Thursday, April 10, 2025

A Book Review: Breakfast at Tiffany’s (1958), by Truman Capote

 On first impression, Holly Golightly seems shallow and scatterbrained.  While she says things that are sharp, intelligent, and full of life, they don’t seem to follow any expected or logical pattern.  She lives in a brownstone apartment in Manhattan, on East 70th Street by Lexington Avenue, and her main antagonist and foil is the unnamed first-person narrator who lives in the apartment above her. Capote presents an idyllic ambiance of 1940s New York–Tiffany’s, landmark hotels, spacious apartments, and upscale neighborhood bars with the characters speaking in the euphemisms and vernacular of the period.

Holly is 19 and comes from a broken family in Arkansas. At fourteen, she married a widower, a middle-aged veterinarian from Texas, but ran away.  The beautiful Holly connects with well-off or influential men from every walk of life, age, and country of origin, but she always does something to make them flee.  But even after condemning and rejecting her, some part of each man still loves her and will help her if needed. 


For a while, the narrator takes Holly and her antics at face value, that is, without judgment or emotional reaction, until he gets fed up, snaps, and decides she is “a crude exhibitionist, a time waster, an utter fake: someone never to be spoken to again.”  Of course, like all the others. When he eventually gets over it, he too realizes he loves her.
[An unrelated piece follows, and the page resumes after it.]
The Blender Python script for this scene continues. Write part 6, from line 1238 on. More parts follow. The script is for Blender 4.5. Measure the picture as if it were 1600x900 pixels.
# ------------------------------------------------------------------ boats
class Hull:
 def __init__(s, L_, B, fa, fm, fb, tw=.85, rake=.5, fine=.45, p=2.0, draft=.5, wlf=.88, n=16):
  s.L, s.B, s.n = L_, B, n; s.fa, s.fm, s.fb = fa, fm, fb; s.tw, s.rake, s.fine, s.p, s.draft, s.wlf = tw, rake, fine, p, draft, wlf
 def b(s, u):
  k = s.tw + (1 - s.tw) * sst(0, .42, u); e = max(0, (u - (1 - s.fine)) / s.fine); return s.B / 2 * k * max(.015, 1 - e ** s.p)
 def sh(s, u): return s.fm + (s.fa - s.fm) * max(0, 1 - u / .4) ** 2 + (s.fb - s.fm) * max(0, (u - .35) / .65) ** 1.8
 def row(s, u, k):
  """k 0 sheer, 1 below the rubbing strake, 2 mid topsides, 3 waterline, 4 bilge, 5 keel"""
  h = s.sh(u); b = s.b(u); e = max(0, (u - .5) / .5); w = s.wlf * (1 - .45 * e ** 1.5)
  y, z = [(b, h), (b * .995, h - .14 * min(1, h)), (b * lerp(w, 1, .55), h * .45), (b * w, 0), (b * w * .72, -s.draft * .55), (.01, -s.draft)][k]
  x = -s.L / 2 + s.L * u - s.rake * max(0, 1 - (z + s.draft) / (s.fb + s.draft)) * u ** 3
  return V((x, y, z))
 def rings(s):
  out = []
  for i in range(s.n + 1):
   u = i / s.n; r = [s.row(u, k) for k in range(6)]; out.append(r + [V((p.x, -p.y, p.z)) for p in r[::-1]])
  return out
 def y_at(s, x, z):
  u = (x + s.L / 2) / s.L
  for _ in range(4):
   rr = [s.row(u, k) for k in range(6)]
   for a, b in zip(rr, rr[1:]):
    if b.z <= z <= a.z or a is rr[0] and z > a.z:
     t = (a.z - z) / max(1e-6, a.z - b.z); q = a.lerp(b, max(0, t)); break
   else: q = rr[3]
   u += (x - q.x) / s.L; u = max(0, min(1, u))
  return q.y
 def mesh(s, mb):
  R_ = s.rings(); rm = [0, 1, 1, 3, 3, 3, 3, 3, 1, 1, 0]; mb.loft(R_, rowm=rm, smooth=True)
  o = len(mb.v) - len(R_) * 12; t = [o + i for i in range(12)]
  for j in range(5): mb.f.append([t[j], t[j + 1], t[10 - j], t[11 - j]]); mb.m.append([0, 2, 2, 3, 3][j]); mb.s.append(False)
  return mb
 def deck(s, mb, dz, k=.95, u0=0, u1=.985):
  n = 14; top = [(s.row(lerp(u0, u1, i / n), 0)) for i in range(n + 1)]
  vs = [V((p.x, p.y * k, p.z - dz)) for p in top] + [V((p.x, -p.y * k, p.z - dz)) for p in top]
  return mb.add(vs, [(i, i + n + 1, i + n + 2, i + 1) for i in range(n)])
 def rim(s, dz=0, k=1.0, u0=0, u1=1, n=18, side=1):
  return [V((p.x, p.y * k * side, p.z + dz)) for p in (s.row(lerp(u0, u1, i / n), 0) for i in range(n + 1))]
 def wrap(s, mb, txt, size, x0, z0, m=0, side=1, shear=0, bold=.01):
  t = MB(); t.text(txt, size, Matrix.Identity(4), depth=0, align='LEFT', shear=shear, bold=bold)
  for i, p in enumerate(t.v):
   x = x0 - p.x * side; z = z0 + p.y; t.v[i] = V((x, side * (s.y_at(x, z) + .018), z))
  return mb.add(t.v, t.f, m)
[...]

Holly dreams of marrying a wealthy man with whom she will have many children. In describing how she copes with romantic failures, she says:  Well, when I get it the only thing that does any good is to jump in a cab and go to Tiffany's. Calms me down right away. The quietness and the proud look of it; nothing very bad could happen to you there.  If I could find a real-life place that'd make me feel like Tiffany's, then - then I'd buy some furniture and give the cat a name!”  
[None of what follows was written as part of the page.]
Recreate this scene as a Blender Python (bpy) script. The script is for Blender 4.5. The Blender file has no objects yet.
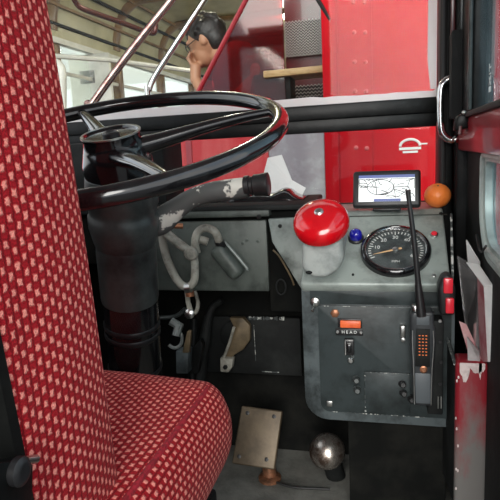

She knows or quickly learns who and what she does not want in life; however, she isn’t stable or unconflicted enough to constructively pursue what she does want.  Having been on her own since childhood has forced her to develop a creative wit and certain behaviors as survival skills, but the same behaviors ruin every relationship.


In the narrative, note the recurrence of the image of a cage.  To one suitor, she says:  “You mustn't give your heart to a wild thing. The more you do, the stronger they get, until they're strong enough to run into the woods or fly into a tree. And then to a higher tree and then to the sky.”   Despite being desired by wealthy or powerful men, Holly does not want to be put in a cage.  Near the end, one of her male acquaintances, the mobster Sally Tomato opines, “Yes, she was a phony but a real phony.”  She is real for sure but destined to repeat the same behaviors over and over again.  


Capote’s light and easy style, plus endearing imagery, made this an enjoyable read.   The novel is a character study supported by a great setting, storyline, and narrative voice.  Holly’s dialogue made it the perfect subject for the movie and stage adaptations. Knowing it was famous, I tried to watch the movie once but found it boring and couldn’t follow it. However, now that I have read the book, I will try it again.